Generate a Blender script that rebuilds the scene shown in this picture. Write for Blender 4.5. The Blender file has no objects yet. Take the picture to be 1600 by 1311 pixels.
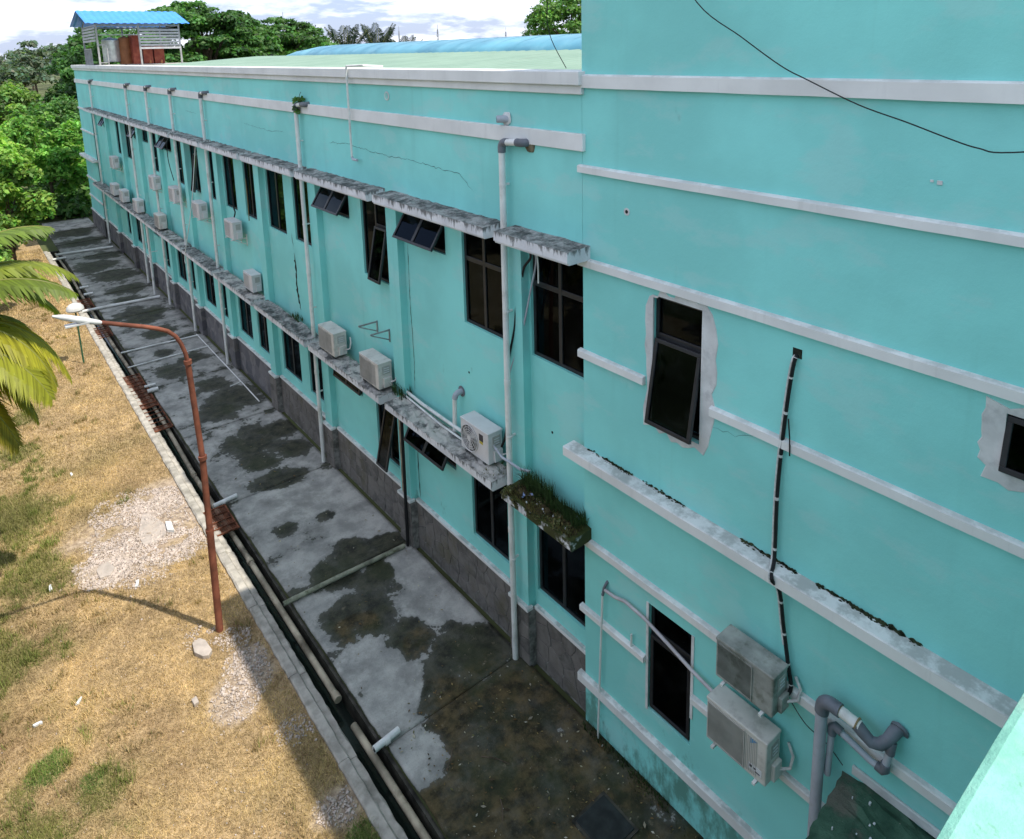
import bpy, bmesh, math, random
import numpy as np
from mathutils import Vector, Matrix

random.seed(7)
rng = np.random.default_rng(11)
sc = bpy.context.scene
COL = sc.collection
R = math.radians

# ------------------------------------------------------------------ camera
EYE = Vector((-6.5, 0.0, 10.2))
YAW, PITCH, ROLL = R(38.3824), R(10.5626), R(-1.4181)
fwd = Vector((math.sin(YAW) * math.cos(PITCH), math.cos(YAW) * math.cos(PITCH), -math.sin(PITCH)))
r0 = Vector((math.cos(YAW), -math.sin(YAW), 0))
u0 = r0.cross(fwd)
rt = r0 * math.cos(ROLL) + u0 * math.sin(ROLL)
up = -r0 * math.sin(ROLL) + u0 * math.cos(ROLL)
cam = bpy.data.cameras.new('camera')
camo = bpy.data.objects.new('camera', cam)
COL.objects.link(camo)
M = Matrix(((rt.x, up.x, -fwd.x, EYE.x), (rt.y, up.y, -fwd.y, EYE.y), (rt.z, up.z, -fwd.z, EYE.z), (0, 0, 0, 1)))
camo.matrix_world = M
cam.sensor_fit = 'HORIZONTAL'
cam.sensor_width = 36
cam.lens = 1113.03 / 1600 * 36
cam.shift_y = -(655.5 - 284.38) / 1600
cam.clip_start = 0.05
cam.clip_end = 6000
sc.camera = camo

# ------------------------------------------------------------------ sky + sun
SUN = Vector((0.29, -0.475, 1.0)).normalized()
SUN_EL = math.asin(SUN.z)
SUN_AZ = math.atan2(SUN.x, SUN.y)          # clockwise from +Y
w = bpy.data.worlds.new('World')
sc.world = w
w.use_nodes = True
nt = w.node_tree
nt.nodes.clear()
N, L = nt.nodes.new, nt.links.new
sky = N('ShaderNodeTexSky')
sky.sky_type = 'NISHITA'
sky.sun_disc = False
sky.sun_elevation = SUN_EL
sky.sun_rotation = SUN_AZ
sky.air_density = 1.0
sky.dust_density = 0.8
sky.ozone_density = 1.5
tc = N('ShaderNodeTexCoord')
sep = N('ShaderNodeSeparateXYZ'); L(tc.outputs['Generated'], sep.inputs[0])
zz = N('ShaderNodeMath'); zz.operation = 'ADD'; L(sep.outputs['Z'], zz.inputs[0]); zz.inputs[1].default_value = 0.22
zm = N('ShaderNodeMath'); zm.operation = 'MAXIMUM'; L(zz.outputs[0], zm.inputs[0]); zm.inputs[1].default_value = 0.05
dv = N('ShaderNodeVectorMath'); dv.operation = 'DIVIDE'
cz = N('ShaderNodeCombineXYZ')
L(zm.outputs[0], cz.inputs[0]); L(zm.outputs[0], cz.inputs[1]); cz.inputs[2].default_value = 0.35
L(tc.outputs['Generated'], dv.inputs[0]); L(cz.outputs[0], dv.inputs[1])
offv = N('ShaderNodeVectorMath'); offv.operation = 'ADD'; offv.inputs[1].default_value = (4.4, 2.2, 0); L(dv.outputs[0], offv.inputs[0])
n1 = N('ShaderNodeTexNoise'); n1.inputs['Scale'].default_value = 2.1; n1.inputs['Detail'].default_value = 9; n1.inputs['Roughness'].default_value = 0.58
L(offv.outputs[0], n1.inputs['Vector'])
cr = N('ShaderNodeValToRGB')
cr.color_ramp.elements[0].position = 0.45; cr.color_ramp.elements[0].color = (0, 0, 0, 1)
cr.color_ramp.elements[1].position = 0.67; cr.color_ramp.elements[1].color = (1, 1, 1, 1)
L(n1.outputs['Fac'], cr.inputs[0])
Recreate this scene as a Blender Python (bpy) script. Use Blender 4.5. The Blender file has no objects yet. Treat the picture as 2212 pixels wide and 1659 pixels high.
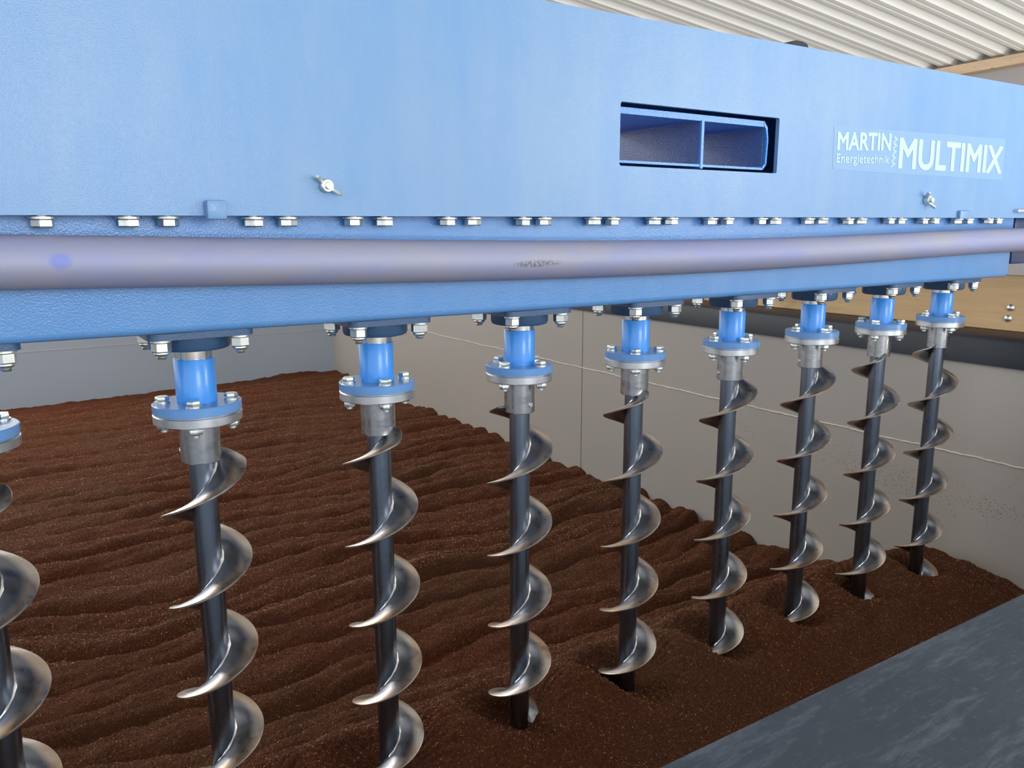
import bpy, bmesh, math, random
import numpy as np
from mathutils import Vector, Matrix, Euler
PI = math.pi
random.seed(4)
rng = np.random.default_rng(7)
sc = bpy.context.scene
COL = sc.collection

# ---------------------------------------------------------------- helpers
def link(o, parent=None):
    COL.objects.link(o)
    if parent is not None:
        o.parent = parent
    return o

def tag(o, label=None, cat=None, group=None, kind=None):
    if label: o['label'] = label
    if cat: o['category'] = cat
    if group: o['group'] = group
    if kind: o['kind'] = kind
    return o

def empty(name, loc=(0, 0, 0)):
    o = bpy.data.objects.new(name, None)
    o.location = loc
    o.empty_display_size = 0.05
    return link(o)

def finish(name, bm, mat, parent=None, smooth=None, loc=None):
    me = bpy.data.meshes.new(name)
    bmesh.ops.recalc_face_normals(bm, faces=bm.faces)
    bm.to_mesh(me)
    bm.free()
    if mat: me.materials.append(mat)
    if smooth is not None:
        for p in me.polygons: p.use_smooth = True
        try: me.set_sharp_from_angle(angle=math.radians(smooth))
        except Exception: pass
    o = bpy.data.objects.new(name, me)
    if loc is not None: o.location = loc
    return link(o, parent)

def box(bm, x0, x1, y0, y1, z0, z1, bev=0.0, seg=2):
    r = bmesh.ops.create_cube(bm, size=1)
    vs = r['verts']
    for v in vs:
        v.co.x = x0 if v.co.x < 0 else x1
        v.co.y = y0 if v.co.y < 0 else y1
        v.co.z = z0 if v.co.z < 0 else z1
    if bev > 0:
        es = list({e for v in vs for e in v.link_edges})
        bmesh.ops.bevel(bm, geom=es, offset=bev, segments=seg, affect='EDGES', profile=0.5)

def lathe(bm, prof, n=48, c=(0, 0), jag=None):
    """prof: list of (r,z) top to bottom; closed on axis ends"""
    rings = []
    for r, z in prof:
        if r < 1e-6:
            rings.append([bm.verts.new((c[0], c[1], z))])
        else:
            rings.append([bm.verts.new((c[0] + r * math.cos(2 * PI * k / n), c[1] + r * math.sin(2 * PI * k / n), z)) for k in range(n)])
    for a, b in zip(rings, rings[1:]):
        if len(a) == 1 and len(b) == 1: continue
        for k in range(n):
            k2 = (k + 1) % n
            if len(a) == 1: bm.faces.new((a[0], b[k], b[k2]))
            elif len(b) == 1: bm.faces.new((a[k], b[0], a[k2]))
            else: bm.faces.new((a[k], b[k], b[k2], a[k2]))

def disc_prof(r, z1, z0, ch=0.0012):
    return [(0, z1), (r - ch, z1), (r, z1 - ch), (r, z0 + ch), (r - ch, z0), (0, z0)]

def hexa(bm, R, z1, z0, c=(0, 0), rot=0.0, ch=0.0015):
    """hexagon head with chamfered corners"""
    n = 6
    def ring(r, z): return [bm.verts.new((c[0] + r * math.cos(rot + 2 * PI * k / n), c[1] + r * math.sin(rot + 2 * PI * k / n), z)) for k in range(n)]
    a = ring(R * 0.9, z1); b = ring(R, z1 - ch); d = ring(R, z0 + ch); e = ring(R * 0.9, z0)
    bm.faces.new(a); bm.faces.new(e[::-1])
    for p, q in ((a, b), (b, d), (d, e)):
        for k in range(n):
            bm.faces.new((p[k], q[k], q[(k + 1) % n], p[(k + 1) % n]))

def prism(bm, pts, axis, a0, a1):
    """extrude closed 2D polygon. axis 'x': pts=(y,z); 'y': pts=(x,z); 'z': pts=(x,y)"""
    def mk(p, a):
        return {'x': (a, p[0], p[1]), 'y': (p[0], a, p[1]), 'z': (p[0], p[1], a)}[axis]
    A = [bm.verts.new(mk(p, a0)) for p in pts]
    B = [bm.verts.new(mk(p, a1)) for p in pts]
    bm.faces.new(A); bm.faces.new(B[::-1])
    n = len(pts)
    for k in range(n):
        bm.faces.new((A[k], B[k], B[(k + 1) % n], A[(k + 1) % n]))

def rrect(x0, x1, y0, y1, r, seg=5):
    pts = []
    for cx, cy, a in ((x1 - r, y0 + r, -PI / 2), (x1 - r, y1 - r, 0), (x0 + r, y1 - r, PI / 2), (x0 + r, y0 + r, PI)):
        for k in range(seg + 1):
            t = a + PI / 2 * k / seg
            pts.append((cx + r * math.cos(t), cy + r * math.sin(t)))
    return pts

def copy_tree(o, parent=None):
    c = o.copy()
    COL.objects.link(c)
    if parent is not None: c.parent = parent
    for ch in list(o.children):
        copy_tree(ch, c)
    return c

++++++

What the task asks
Extract every line containing the string "script" from the data above.

Solution
Generate a Blender script that rebuilds the scene shown in this picture. Write for Blender 4.5. The Blender file has no objects yet. Take the picture to be 1600 by 1311 pixels.
Recreate this scene as a Blender Python (bpy) script. Use Blender 4.5. The Blender file has no objects yet. Treat the picture as 2212 pixels wide and 1659 pixels high.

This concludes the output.